Hollywood sends out news that the cut will amount possibly to $10,000,000 a year, hitting salaries of an estimated army of 300,000 people, including executives, department heads, producers, stars, directors, actors, writers, and other artists. High salaried "big chiefs" voluntarily accept the maximum cut of 25 per cent. as a starter; stars under contract are to be asked to accept like reductions; other outs range down to 10 per cent.;

$50-a-week employees are exempt. Since recent huge mergers of theater chains have put the movie industry in control of approximately three-fourths of the whole country's film outlets, these theaters are expected to be subject to the economy rule as well as the scattered executive and distribution offices. Hollywood also reports mass meetings of resentful actors, hints of compromise if a crisis "really exists," and hoped-for help from the Actors' Equity Association in a "film wage war." Officials of the Actors' Equity in New York point out that Los Angeles "is the greatest non-union town in the country," and Hollywood stars have heretofore preferred to "go along with the Academy of Motion Picture Arts and Sciences, a company union nicely drest up by the big producers."

Jesse Lasky sent up the first danger rocket, saying:

"A serious situation has arisen in the motion-picture industry, and we might as well face the facts. These are that the net income from pictures is not sufficient, because costs have mounted too high.
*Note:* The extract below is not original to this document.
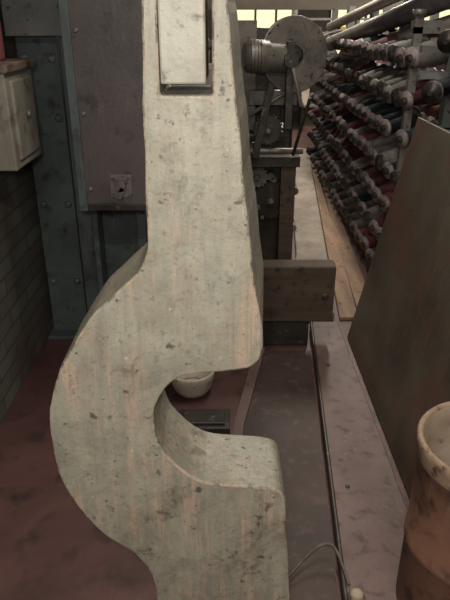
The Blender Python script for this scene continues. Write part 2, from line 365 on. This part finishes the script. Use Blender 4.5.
b.cyl((-.35,6.6,1.0),(.5,6.6,1.0),.10,'tube_l',16); b.cyl((-.35,7.2,1.25),(.5,7.2,1.25),.05,'iron',12)
for i in range(8): b.box(-.25+i*.08,-.23+i*.08,7.4,7.9,.8,1.25,'iron')
b.done(.004,1)

# ------------------------------------------------------------------ spool rack with slanted creel tubes
def rack(b,x0,ya,yb_,sl,zs,side=-1,step=.19,R=1.0):
    X=lambda y:x0+sl*(y-ya)
    y=ya
    while y<=yb_+.01:
        b.box(X(y)-.03,X(y)+.03,y-.03,y+.03,0,1.62,'steel_lt'); b.box(X(y)-.06,X(y)+.2,y-.03,y+.03,0,.04,'steel_lt')
        y+=1.0
    for z in zs:
        b.cyl((X(ya),ya,z),(X(yb_),yb_,z),.014,'iron',8)
        yy=ya+.08
        row=random.randrange(7)
        while yy<yb_:
            if random.random()<.08: yy+=step; continue
            k='y%d'%(row if random.random()<.4 else random.randrange(7))
            r=random.uniform(.036,.064)*R; xx=X(yy)+side*.02; fl='flange' if random.random()<.65 else 'dark'
            dz=random.uniform(-.05,-.03)
            p0=(xx,yy,z); p1=(xx+side*.22,yy-.10,z+dz)
            b.lathe(p0,p1,[(0,.058*R,fl),(.04,.058*R,fl),(.05,r,k),(.5,r*1.04,k),(.90,r*.85,k),(.91,.050*R,fl),(.96,.050*R,fl),(.97,.02,'dark'),(1.06,.016,'dark')],k,14)
            yy+=step+random.uniform(-.015,.015)
b=B('spool_rack')
rack(b,1.16,3.25,7.25,.01,[.16,.36,.56,.76,.96,1.16,1.36])
rack(b,1.80,3.0,8.0,.03,[.3,.55,.8,1.05,1.3],R=1.2,step=.24)
for i,(p0,p1,r,k) in enumerate([((.97,6.0,1.30),(1.16,3.3,1.63),.060,'tube_d'),((1.06,5.8,1.22),(1.22,3.1,1.53),.045,'tube_l'),((1.22,6.2,1.38),(1.42,3.2,1.72),.055,'tube_d'),
     ((1.3,6.0,1.30),(1.5,3.1,1.56),.05,'tube_l'),((1.02,6.4,1.44),(1.24,3.6,1.76),.04,'tube_l'),((1.45,6,1.24),(1.62,3.2,1.50),.05,'tube_d')]):
    b.cyl(p0,p1,r,k,16); d=(Vector(p1)-Vector(p0)).normalized(); b.cyl(Vector(p1),Vector(p1)+d*.02,r*.55,'white',12)
for y in(3.5,4.5,5.5): 
    zt=1.62-.13*(y-3.5); b.box(1.0,1.6,y,y+.05,zt-.16,zt-.12,'steel_lt'); b.box(1.56,1.6,y,y+.05,0,zt-.12,'steel_lt')
for i,(x,y,z) in enumerate([(1.0,3.04,1.205),(1.12,3.0,1.30),(1.22,2.96,1.18),(1.34,3.02,1.32),(1.06,3.1,1.42)]):
    b.lathe((x-.06,y-.14,z-.01),(x+.22,y+.22,z+.02),[(0,.012,'dark'),(.05,.012,'dark'),(.055,.050,'flange'),(.09,.052,'flange'),(.10,.04),(.9,.04),(.92,.05,'flange'),(1,.05,'flange')],'y%d'%((i*2+1)%7),20)
b.box(1.28,1.33,3.1,3.15,0,1.55,'steel_lt'); b.box(.94,1.6,3.1,3.14,1.24,1.27,'steel_lt'); b.box(.94,1.6,3.1,3.14,1.36,1.39,'steel_lt')
b.box(.935,.975,3.24,3.28,0,1.52,'iron'); b.cyl((.955,3.26,1.52),(.955,3.26,1.55),.035,'iron',12); b.box(.935,1.18,3.24,3.27,1.44,1.47,'iron')
b.done()
b=B('storage_shelf')
for x in(1.0,1.9,2.8): b.box(x,x+.04,9.5,10,0,1.65,'steel_lt')
for z in(.3,.7,1.1,1.5): b.box(1.0,2.84,9.5,10,z,z+.03,'steel_lt')
for i in range(34):
    x=random.uniform(1.05,2.6); z=random.choice((.33,.73,1.13,1.13)); b.box(x,x+random.uniform(.1,.22),9.55,9.8,z,z+random.uniform(.12,.3),random.choice(['yellow','white','wood','steel','red','concrete','yellow']))
b.done()
b=B('overhead_beam'); b.box(-.9,5,8.4,8.5,1.62,1.75,'ceil'); b.box(4.8,5.,8.4,8.5,0,1.75,'ceil'); b.box(-.9,-.75,8.4,8.5,0,1.75,'ceil'); b.done()

# ------------------------------------------------------------------ lamps
def fluo(x,y,z,yaw,power,sx=1.2,sy=.12,col=(1,.95,.87)):
    b=B('unseen_ceiling_lamp'); b.box(x-.65,x+.65,y-.1,y+.1,z+.03,z+.08,'steel_lt',yaw,(x,y,z)); b.box(x-.60,x+.60,y-.03,y+.03,z,z+.03,'lamp',yaw,(x,y,z))
    ca,sa=math.cos(math.radians(yaw)),math.sin(math.radians(yaw))
    for dx in(-.5,.5): b.cyl((x+dx*ca,y+dx*sa,z+.08),(x+dx*ca,y+dx*sa,3.3),.008,'steel_lt',6)
    b.done()
    l=bpy.data.lights.new('unseen_ceiling_lamp_light','AREA'); l.shape='RECTANGLE'; l.size=sx; l.size_y=sy; l.energy=power; l.color=col
    o=bpy.data.objects.new('unseen_ceiling_lamp_light',l); o.location=(x,y,z-.01); o.rotation_euler=(0,0,math.radians(yaw)); bpy.context.collection.objects.link(o)
fluo(.15,-.55,2.55,0,38,col=(1,.94,.84))
fluo(.40,2.1,2.75,90,21,col=(1,.94,.83))  # unseen fixture, added to lift the dim ambient and light the arm's seat
fluo(1.0,5.2,2.7,90,60,col=(1,.93,.80)); fluo(.6,8.5,2.7,90,60,col=(1,.93,.8)); fluo(2.8,7.5,2.7,90,80,col=(1,.93,.8))
l=bpy.data.lights.new('camera_flash','AREA'); l.size=.08; l.energy=11; l.color=(1,.95,.88)
o=bpy.data.objects.new('camera_flash',l); o.location=(-.03,-.05,1.60); o.rotation_euler=(math.radians(65),0,0); bpy.context.collection.objects.link(o)

w=bpy.data.worlds.new('world'); sc.world=w; w.use_nodes=True
w.node_tree.nodes['Background'].inputs[0].default_value=(.6,.65,.75,1); w.node_tree.nodes['Background'].inputs[1].default_value=.3

cd=bpy.data.cameras.new('camera'); cd.sensor_fit='VERTICAL'; cd.sensor_height=24; cd.lens=24; cd.clip_start=.02
cam=bpy.data.objects.new('camera',cd); cam.location=(0,0,1.5); cam.rotation_euler=(math.radians(65),0,0)
bpy.context.collection.objects.link(cam); sc.camera=cam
The industry as a whole has been spending too much. for what it has been getting, and as far as Paramount is concerned we can go on this way no longer."

Agreement by the sixteen major companies soon followed, and news-diggers unearthed statements like the following:

Altho the moving-picture business has risen to be fourth in size among American industries, capitalized at $1,500,000,000, the average earning is not over 4 per cent., and thus below standard. The industry took notice when it went to Wall Street to borrow money for some of its big projects, and struck higher interest rates or was unable to obtain loans. Gross earnings have reached their maximum, since there are now enough theater chairs available for the country's amusement needs, and increase of percentage of profits can not come from increased distribution. Not falling off of receipts, but investment bankers' insistence upon economy, accounts for the policy of cutting salaries which are said to constitute some 60 per cent. of producing expense. Recent big mergers, with the sale of many millions of dollars' worth of new securities, "have harnessed the play-boy of industries to the chariot of business," according to L. F. Parton, of the Consolidated Press Association, and a New York Herald Tribune's pointed news-story head-line reads: "Move for Retrenchment to Stabilize Industry as Picture Stocks Decline."

"Think of Gloria Swanson, Doug Fairbanks, Harold Lloyd, Tom Mix, and Norma Talmadge pecking away in penury!" exclaims the Washington Post, after the fashion of General Lord's "Woodpeckers' Club" of government employees, who for the budget's sake promise to peck away unceasingly at waste. But the New York Morning Telegraph, a leading amusement paper, can not imagine that "the big movie stars are the least whit worried," because "most of them are independently rich":

"Lon Chaney earns $3,500 a week, say the well-informed along Hollywood Boulevard; Wallace Beery, $2,500; Adolph Menjou, $3,000; Gloria Swanson, before leaving Paramount, $7,500; Pola Negri, $5,000, and Laura La Plante, $1,700. Most of these stars have made careful investments, and many have business of their own, including among them a factory which makes silk hosiery, an iron foundry, and a barber-shop."

One point of view variously exprest by many papers is seen in the following comment by the Indianapolis News:

" It the business is reorganized on better and more economical administrative lines, it is not at all probable that it will do the pictures themselves any harm, and it is quite possible that it will be of no little benefit to those who are excessively prominent on the silver screen. Some of them have, on more than one occasion, given evidence that they were in possession of larger incomes than were good for them or for the public interest."

More picturesquely the Raleigh Times sees "a real ray of hope for the fattest of parvenu industries," since "the movie managers show signs of returning mentality after a great drunk."